Aim – Exactly repeat the full listing that follows.

Source material –
◆ ◆ ◆

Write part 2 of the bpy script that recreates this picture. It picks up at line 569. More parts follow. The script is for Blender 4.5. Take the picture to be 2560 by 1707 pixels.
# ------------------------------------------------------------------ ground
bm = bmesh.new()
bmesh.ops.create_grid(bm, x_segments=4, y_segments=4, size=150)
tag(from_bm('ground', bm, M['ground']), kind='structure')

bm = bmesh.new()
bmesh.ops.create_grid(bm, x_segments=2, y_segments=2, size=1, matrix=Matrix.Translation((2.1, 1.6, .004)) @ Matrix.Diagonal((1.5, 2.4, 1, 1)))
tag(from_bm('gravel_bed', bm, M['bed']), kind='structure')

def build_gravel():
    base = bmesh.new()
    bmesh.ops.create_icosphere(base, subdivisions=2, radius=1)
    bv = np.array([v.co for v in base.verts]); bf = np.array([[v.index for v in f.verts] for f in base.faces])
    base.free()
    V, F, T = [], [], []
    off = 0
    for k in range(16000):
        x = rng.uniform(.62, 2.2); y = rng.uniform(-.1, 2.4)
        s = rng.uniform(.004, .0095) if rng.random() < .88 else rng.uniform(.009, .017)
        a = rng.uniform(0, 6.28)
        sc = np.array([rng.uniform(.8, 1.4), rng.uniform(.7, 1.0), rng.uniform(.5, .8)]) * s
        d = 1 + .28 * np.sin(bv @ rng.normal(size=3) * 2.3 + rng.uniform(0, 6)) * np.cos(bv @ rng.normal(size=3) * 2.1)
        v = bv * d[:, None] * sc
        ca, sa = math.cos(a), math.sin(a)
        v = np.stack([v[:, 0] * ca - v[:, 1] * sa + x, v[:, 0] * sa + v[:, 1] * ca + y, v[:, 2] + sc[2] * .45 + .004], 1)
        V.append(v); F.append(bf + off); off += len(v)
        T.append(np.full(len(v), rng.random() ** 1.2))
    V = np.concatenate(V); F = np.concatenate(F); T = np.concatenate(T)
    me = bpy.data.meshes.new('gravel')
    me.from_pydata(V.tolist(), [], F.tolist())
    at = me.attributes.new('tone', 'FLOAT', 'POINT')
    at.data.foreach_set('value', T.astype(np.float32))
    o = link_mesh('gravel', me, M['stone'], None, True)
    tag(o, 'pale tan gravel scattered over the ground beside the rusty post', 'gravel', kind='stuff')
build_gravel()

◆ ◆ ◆

Exercise answer –
Write part 2 of the bpy script that recreates this picture. It picks up at line 569. More parts follow. The script is for Blender 4.5. Take the picture to be 2560 by 1707 pixels.
# ------------------------------------------------------------------ ground
bm = bmesh.new()
bmesh.ops.create_grid(bm, x_segments=4, y_segments=4, size=150)
tag(from_bm('ground', bm, M['ground']), kind='structure')

bm = bmesh.new()
bmesh.ops.create_grid(bm, x_segments=2, y_segments=2, size=1, matrix=Matrix.Translation((2.1, 1.6, .004)) @ Matrix.Diagonal((1.5, 2.4, 1, 1)))
tag(from_bm('gravel_bed', bm, M['bed']), kind='structure')

def build_gravel():
    base = bmesh.new()
    bmesh.ops.create_icosphere(base, subdivisions=2, radius=1)
    bv = np.array([v.co for v in base.verts]); bf = np.array([[v.index for v in f.verts] for f in base.faces])
    base.free()
    V, F, T = [], [], []
    off = 0
    for k in range(16000):
        x = rng.uniform(.62, 2.2); y = rng.uniform(-.1, 2.4)
        s = rng.uniform(.004, .0095) if rng.random() < .88 else rng.uniform(.009, .017)
        a = rng.uniform(0, 6.28)
        sc = np.array([rng.uniform(.8, 1.4), rng.uniform(.7, 1.0), rng.uniform(.5, .8)]) * s
        d = 1 + .28 * np.sin(bv @ rng.normal(size=3) * 2.3 + rng.uniform(0, 6)) * np.cos(bv @ rng.normal(size=3) * 2.1)
        v = bv * d[:, None] * sc
        ca, sa = math.cos(a), math.sin(a)
        v = np.stack([v[:, 0] * ca - v[:, 1] * sa + x, v[:, 0] * sa + v[:, 1] * ca + y, v[:, 2] + sc[2] * .45 + .004], 1)
        V.append(v); F.append(bf + off); off += len(v)
        T.append(np.full(len(v), rng.random() ** 1.2))
    V = np.concatenate(V); F = np.concatenate(F); T = np.concatenate(T)
    me = bpy.data.meshes.new('gravel')
    me.from_pydata(V.tolist(), [], F.tolist())
    at = me.attributes.new('tone', 'FLOAT', 'POINT')
    at.data.foreach_set('value', T.astype(np.float32))
    o = link_mesh('gravel', me, M['stone'], None, True)
    tag(o, 'pale tan gravel scattered over the ground beside the rusty post', 'gravel', kind='stuff')
build_gravel()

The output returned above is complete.